▶ [What is needed] Exactly the lines from the one with "Generate a Blender" to the one with "C = sc.collection", both included, are to be printed again; leave out the rest.

▶ [Data in this exercise]
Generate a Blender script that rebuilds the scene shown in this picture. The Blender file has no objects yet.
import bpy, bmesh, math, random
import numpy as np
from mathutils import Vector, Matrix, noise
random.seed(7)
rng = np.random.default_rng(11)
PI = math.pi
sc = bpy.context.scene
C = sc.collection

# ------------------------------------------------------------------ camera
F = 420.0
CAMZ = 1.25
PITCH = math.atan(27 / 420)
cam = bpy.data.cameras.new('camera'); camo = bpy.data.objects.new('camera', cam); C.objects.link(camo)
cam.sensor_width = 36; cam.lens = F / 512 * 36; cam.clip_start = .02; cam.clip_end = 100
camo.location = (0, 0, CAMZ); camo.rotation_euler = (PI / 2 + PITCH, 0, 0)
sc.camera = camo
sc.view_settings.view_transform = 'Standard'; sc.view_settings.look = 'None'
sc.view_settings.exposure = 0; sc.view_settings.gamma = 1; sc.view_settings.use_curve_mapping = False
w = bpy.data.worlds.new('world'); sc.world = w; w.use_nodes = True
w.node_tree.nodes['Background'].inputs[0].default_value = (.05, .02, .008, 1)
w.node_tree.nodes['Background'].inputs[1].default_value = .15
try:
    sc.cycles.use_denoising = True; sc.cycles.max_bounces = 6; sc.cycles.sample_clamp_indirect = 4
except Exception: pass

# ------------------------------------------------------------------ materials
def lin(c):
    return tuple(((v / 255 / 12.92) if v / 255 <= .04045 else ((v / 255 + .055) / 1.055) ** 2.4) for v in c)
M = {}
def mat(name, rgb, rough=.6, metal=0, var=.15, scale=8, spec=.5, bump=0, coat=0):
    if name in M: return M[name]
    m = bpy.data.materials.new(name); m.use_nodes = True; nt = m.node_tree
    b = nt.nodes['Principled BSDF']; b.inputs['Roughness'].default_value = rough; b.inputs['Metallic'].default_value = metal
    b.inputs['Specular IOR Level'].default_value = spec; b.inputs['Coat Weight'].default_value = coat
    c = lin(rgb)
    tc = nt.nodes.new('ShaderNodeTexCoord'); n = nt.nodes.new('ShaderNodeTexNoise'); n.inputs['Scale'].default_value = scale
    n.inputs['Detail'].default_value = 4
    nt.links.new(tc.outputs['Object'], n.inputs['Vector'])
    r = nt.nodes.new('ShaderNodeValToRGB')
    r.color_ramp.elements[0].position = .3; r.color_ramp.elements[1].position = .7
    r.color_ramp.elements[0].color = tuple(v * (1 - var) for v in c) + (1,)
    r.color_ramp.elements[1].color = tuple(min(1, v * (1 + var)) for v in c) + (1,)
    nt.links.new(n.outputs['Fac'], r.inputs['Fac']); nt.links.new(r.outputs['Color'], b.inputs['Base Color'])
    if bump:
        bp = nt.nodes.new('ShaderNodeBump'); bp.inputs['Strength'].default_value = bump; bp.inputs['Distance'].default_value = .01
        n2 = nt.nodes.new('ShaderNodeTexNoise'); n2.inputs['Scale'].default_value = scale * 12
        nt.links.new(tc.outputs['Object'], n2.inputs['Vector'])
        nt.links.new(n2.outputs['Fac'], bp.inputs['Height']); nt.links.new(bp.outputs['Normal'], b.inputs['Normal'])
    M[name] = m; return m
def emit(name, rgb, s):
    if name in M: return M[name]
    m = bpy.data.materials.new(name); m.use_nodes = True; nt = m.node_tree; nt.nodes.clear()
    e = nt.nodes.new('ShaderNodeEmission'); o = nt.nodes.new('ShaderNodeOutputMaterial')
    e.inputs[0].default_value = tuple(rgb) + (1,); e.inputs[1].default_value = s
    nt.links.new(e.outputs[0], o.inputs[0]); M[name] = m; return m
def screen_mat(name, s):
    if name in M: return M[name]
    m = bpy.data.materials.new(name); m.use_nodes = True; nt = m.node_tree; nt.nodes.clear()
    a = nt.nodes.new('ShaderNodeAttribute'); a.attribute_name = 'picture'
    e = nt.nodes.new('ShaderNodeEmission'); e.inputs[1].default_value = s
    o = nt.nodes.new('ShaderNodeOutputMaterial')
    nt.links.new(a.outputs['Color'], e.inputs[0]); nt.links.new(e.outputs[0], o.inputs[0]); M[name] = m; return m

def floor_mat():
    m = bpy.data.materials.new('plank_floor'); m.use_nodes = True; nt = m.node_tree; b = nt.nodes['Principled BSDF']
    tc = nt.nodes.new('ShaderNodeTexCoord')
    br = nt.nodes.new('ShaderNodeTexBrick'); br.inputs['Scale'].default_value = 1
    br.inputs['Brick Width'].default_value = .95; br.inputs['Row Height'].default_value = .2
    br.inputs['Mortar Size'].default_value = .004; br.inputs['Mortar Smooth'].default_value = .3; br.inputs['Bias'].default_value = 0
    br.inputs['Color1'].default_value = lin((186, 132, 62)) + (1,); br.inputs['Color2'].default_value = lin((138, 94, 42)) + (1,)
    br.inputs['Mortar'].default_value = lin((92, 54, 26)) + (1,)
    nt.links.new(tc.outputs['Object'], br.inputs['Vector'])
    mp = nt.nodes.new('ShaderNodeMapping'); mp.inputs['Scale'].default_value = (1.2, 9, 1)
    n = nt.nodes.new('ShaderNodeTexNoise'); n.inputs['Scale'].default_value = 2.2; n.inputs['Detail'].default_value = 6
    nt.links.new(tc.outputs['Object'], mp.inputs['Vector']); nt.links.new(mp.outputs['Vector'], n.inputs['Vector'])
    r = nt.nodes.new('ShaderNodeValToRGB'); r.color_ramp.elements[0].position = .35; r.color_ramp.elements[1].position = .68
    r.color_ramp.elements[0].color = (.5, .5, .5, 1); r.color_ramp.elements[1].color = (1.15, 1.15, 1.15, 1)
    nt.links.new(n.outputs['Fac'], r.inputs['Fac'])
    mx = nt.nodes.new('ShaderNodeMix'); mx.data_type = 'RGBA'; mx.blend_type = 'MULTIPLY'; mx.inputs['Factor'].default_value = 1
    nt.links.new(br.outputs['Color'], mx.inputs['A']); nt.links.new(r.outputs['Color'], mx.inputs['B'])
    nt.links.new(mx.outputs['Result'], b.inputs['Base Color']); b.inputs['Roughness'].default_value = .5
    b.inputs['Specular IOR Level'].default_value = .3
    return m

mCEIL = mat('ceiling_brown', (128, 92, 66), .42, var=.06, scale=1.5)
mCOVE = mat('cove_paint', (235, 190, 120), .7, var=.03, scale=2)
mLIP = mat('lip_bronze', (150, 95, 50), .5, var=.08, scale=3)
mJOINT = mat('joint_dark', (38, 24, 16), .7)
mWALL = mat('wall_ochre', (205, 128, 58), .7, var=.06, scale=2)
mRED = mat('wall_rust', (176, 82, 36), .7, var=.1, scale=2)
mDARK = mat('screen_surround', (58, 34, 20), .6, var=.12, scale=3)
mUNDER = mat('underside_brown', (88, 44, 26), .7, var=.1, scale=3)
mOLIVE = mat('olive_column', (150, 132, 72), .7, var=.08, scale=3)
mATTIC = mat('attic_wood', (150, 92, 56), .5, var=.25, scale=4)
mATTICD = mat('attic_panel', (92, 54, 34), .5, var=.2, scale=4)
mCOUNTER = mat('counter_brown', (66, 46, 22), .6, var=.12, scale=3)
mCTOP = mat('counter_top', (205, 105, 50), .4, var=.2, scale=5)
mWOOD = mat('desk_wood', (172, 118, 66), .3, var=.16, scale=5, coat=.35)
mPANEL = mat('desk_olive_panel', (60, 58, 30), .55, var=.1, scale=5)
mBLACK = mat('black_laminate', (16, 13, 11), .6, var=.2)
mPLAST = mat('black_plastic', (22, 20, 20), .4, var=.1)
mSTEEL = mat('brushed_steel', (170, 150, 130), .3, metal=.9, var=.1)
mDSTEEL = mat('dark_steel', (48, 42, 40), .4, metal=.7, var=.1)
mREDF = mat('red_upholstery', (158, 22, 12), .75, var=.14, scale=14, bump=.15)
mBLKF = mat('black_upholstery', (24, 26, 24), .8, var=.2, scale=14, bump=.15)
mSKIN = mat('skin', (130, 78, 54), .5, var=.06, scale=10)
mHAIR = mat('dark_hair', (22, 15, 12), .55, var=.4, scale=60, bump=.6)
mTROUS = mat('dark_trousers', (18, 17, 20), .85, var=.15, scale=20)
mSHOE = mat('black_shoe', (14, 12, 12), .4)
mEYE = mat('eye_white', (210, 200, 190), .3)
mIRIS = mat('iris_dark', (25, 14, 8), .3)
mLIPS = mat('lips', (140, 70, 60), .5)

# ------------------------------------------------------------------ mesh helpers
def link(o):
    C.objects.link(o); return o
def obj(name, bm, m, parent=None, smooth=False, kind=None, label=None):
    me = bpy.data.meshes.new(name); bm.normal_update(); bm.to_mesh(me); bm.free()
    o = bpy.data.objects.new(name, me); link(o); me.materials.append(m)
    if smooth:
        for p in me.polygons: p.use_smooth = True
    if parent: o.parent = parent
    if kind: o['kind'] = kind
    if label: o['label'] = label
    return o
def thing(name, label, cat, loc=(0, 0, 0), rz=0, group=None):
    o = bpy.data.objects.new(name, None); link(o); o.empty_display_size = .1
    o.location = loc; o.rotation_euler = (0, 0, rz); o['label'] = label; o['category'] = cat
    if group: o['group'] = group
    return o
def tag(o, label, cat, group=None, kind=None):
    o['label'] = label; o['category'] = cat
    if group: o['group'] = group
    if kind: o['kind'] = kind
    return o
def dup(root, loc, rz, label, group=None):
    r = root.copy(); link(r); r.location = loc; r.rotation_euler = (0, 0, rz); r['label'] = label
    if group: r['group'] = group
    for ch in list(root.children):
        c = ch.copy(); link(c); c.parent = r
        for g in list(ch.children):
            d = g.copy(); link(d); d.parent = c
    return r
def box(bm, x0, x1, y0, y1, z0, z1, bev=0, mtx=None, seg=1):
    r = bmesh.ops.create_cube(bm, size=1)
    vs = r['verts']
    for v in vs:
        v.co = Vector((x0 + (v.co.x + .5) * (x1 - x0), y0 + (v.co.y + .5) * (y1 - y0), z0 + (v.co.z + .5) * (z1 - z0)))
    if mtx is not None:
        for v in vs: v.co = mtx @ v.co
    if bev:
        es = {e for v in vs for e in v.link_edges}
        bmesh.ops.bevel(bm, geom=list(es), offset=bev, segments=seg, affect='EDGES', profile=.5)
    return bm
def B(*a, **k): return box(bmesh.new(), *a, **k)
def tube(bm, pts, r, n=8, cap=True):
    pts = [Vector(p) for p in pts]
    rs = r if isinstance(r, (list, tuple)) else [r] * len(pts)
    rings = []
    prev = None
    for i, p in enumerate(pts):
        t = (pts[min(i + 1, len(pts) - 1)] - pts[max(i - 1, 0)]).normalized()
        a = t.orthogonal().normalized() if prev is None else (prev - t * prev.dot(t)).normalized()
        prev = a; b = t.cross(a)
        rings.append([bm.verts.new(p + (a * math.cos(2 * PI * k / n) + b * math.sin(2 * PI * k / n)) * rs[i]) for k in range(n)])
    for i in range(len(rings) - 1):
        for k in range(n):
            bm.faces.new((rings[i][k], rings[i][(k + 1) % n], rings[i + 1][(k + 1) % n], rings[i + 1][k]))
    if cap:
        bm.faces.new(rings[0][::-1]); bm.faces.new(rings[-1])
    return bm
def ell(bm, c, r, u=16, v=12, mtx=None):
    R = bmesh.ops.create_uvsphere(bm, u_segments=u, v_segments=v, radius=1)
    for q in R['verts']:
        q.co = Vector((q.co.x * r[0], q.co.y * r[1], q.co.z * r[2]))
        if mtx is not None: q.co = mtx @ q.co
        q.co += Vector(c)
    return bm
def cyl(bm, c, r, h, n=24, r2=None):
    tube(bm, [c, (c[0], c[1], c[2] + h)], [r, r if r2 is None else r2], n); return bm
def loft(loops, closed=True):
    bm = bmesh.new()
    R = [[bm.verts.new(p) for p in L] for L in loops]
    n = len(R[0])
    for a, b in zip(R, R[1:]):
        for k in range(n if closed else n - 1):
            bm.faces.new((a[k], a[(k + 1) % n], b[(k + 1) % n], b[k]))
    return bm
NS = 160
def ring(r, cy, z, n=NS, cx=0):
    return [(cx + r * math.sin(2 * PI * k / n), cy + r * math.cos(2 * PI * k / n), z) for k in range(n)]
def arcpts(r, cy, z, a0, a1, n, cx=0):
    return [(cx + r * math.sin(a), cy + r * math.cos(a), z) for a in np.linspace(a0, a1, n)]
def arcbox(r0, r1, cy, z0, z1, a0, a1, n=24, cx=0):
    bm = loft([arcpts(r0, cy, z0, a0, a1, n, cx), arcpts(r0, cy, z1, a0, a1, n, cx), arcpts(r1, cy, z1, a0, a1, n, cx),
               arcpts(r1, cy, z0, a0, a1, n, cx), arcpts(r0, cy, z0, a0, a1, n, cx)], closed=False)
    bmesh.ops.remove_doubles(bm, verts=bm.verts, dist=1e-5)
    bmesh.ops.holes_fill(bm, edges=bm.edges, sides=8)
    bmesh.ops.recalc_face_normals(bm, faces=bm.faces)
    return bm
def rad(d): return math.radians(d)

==

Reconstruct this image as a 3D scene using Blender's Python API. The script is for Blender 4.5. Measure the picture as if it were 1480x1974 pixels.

▶ [Output for this exercise]
Generate a Blender script that rebuilds the scene shown in this picture. The Blender file has no objects yet.
import bpy, bmesh, math, random
import numpy as np
from mathutils import Vector, Matrix, noise
random.seed(7)
rng = np.random.default_rng(11)
PI = math.pi
sc = bpy.context.scene
C = sc.collection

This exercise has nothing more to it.